2.10.2010

Looking back, ahead, and to Christ

Well, it was on this date some 20 years ago that I professed before the church my faith in the Lord Jesus Christ, to forgive me of my sins and take me as His own, body and soul, in life and in death.

A faithful Christian upbringing of church attendance twice on Sunday and Wednesday night "catechism" classes contributed mightily to this coming to faith, as well as Vacation Bible School with Uncle Tim and his flannel-graphs of Bible stories, applying the gospel of grace to children ages 3-13. I have known I am a sinner and Jesus is a Savior all my days. But each day I increasingly learn to my horror how great a sinner I am, and to my relief and gratitude how great a Savior Jesus is.

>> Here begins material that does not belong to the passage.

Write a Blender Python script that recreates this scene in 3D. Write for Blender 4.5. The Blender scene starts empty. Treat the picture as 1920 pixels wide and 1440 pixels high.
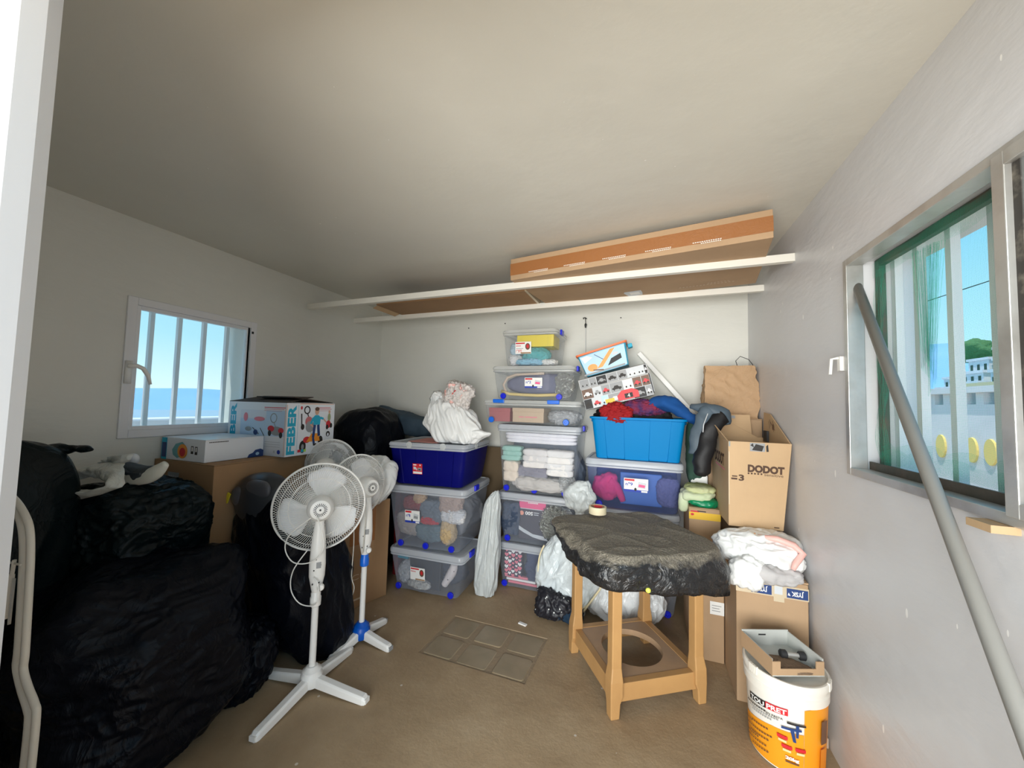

After that profession of faith, great religious fervency followed, praying and reading my Bible diligently. Then a falling away into love of peer acceptance, and trying to be cool in high school. Skipping Sunday School to watch Star Trek. Political ideology also came to the fore: first socialism, then Rush Limbaugh and libertarian convictions. Disillusionment with the messianic hopes many conservatives place in the free market led me back to the Lord Christ. (Reading Idols for Destruction by Schlossberg, later, helped.) A concern for His church as I experienced it, foundering as it was in liberalism and sentimentalism (Christianity and Liberalism, by J Gresham Machen). My wife's experience with youth group in the church in which I was raised only confirmed this. (A Critique of Modern Youth Ministry, by Chris Schlect.) I became concerned that my "gift of discernment" would just make me a prideful, cranky, reactionary, hide-bound traditionalist. Reading Holiness by JC Ryle helped keep me on track, I think. I didn't want to react against slackness in the church and become a legalist (I saw that in plenty splinter denominations), but I saw around me and in myself a lack of desire or zeal for real holiness. I began to see my way forward more clearly in reading Reforming Marriage by Doug Wilson, where holiness is one's spiritual aroma in relationship with others, not deep thoughts, a presentation of piety to others, somber airs and church services, or long pious faces. Holiness is disciplining yourself and your family to enter the joy of the Lord. This discipline is given by grace, when asked for desperately and humbly, knowing there is no where else to turn.

And we have no where else to turn.

Movies, books, sports, sex, alcohol, facebook, houses, work, reputation - all kinds of things, good bad or indifferent, are out there to turn to, instead of Christ. These things are good in their place and to be received with thanksgiving. But they are distractions or detours that damn us, if we let them diminish and delete our devotion to the Lord Christ, His Spirit, and His Father.

My strongest temptations remain pursuing some ideology instead of Christ. Reformed theological trends, past and present. Upholding family and church authority. Male leadership in both places. Small government. All good things, but they consume me more than zeal for God's house, and His name. I try to correct error more than I try to love and magnify the Lord. I get frustrated with my children, because I'm frustrated with my own sin and weakness, because I don't find free forgiveness at the cross of Christ. Instead, I try to do it on my own. (Parenting reveals one's faith or lack of it more than anything, except trials and suffering generally, of which parenting is often a subset.) I get bogged down in paralyzing self-pity and fear in the face of criticism and conflict. I should expect opposition from within and without, and count it all joy as it tests and strengthens my dependence upon and faith in Jesus.

God forgive me. Refine me as I seek to follow You, and as I feebly try to point my family and church to You.